Automation machine with human brain on screen

You can’t automate blood, sweat and tears (versions 1, 2 and 3)

Thesis v1: Bespoke elearning will never be produced by robots. Artificial intelligence is simply not going to replace the blood, sweat and tears of instructional designers, graphic designers, developers and project managers.

And when it does, we will find other things for them to do.

Let me explain. An algorithm can put text and pictures together and format them. An algorithm can assemble meaningful questions from raw content. In other words, an algorithm can probably do what a bad instructional designer or a bad elearning developer can do.

But the algorithm cannot choose the best picture. The algorithm cannot devise the right question. It cannot do what a good instructional designer can do. And as soon as it can, the good instructional designer will go one better.

I’m being deliberately contradictory. And this blog post is not the place to solve the conundrum of what endows a digital object with value. But I suspect it’s human effort, not software.

Thesis v2: Automation will make a direct, positive impact on bespoke elearning production. But it won’t be the quantum leap that has been suggested.

Instead, artificial intelligence will boost productivity at all phases of the development life cycle (automated testing is one example).

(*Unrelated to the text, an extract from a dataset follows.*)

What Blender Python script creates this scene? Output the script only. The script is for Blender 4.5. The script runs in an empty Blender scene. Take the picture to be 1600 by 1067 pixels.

That annoyingly expensive premium on creativity and insight will remain, but those insightful creatives will spend more time communicating or creating and less time fiddling with Microsoft Office documents.

But there is one snag to this thesis: literacy.

Many of us will have noticed a decline in standards of written literacy. This has been partially brought about by spellcheck: why learn the rules when software does it for you? But the software is awful at grammar. It’s even getting it wrong now, in this document, look:

Screenshot showing software incorrectly detecting a grammar error

But who cares about prescriptivist notions of grammar, right? Well, companies and governments do. And thanks to the joys of spellcheck, everyone has forgotten to learn the prescriptions.

The same thing with techno-literacy. Once upon a time to make a computer work you had to literally assemble it yourself. If you wanted some software you had to install it.  To do that you needed to know something about how these things work: their rules. In comparison, an iPad is automated, pre-packaged. It’s supposed to just work, so the workings are hidden. But software doesn’t just work.

Frequently, it fails. Software updates cause certain features to break and the fix is different for every device. Hardware sputters out, or must be recalled. Systems are developed which are mutually incompatible. Algorithms throw up erroneous results.

The commonest common sense dictates that these flaws are the big flaw in the proposed utopia of seamless, end-to-end, endlessly amazing technology. It doesn’t ‘just work’. It never will.

The new automated authoring tools will suffer from the same problem. And so back to the snag: if artificial intelligence fixes all your problems for you, who fixes the artificial intelligence?

The answer is obvious: we do. But I wonder whether many people in the industry realise that. The truth is that as we leverage increasingly sophisticated technologies to personalise learning and automate the production of learning experiences, we will need to learn much more about how these technologies work and why they don’t work.

Thesis v3: To actually take advantage of automation, ‘learning technologists’ will need to start taking the second part of their job description seriously.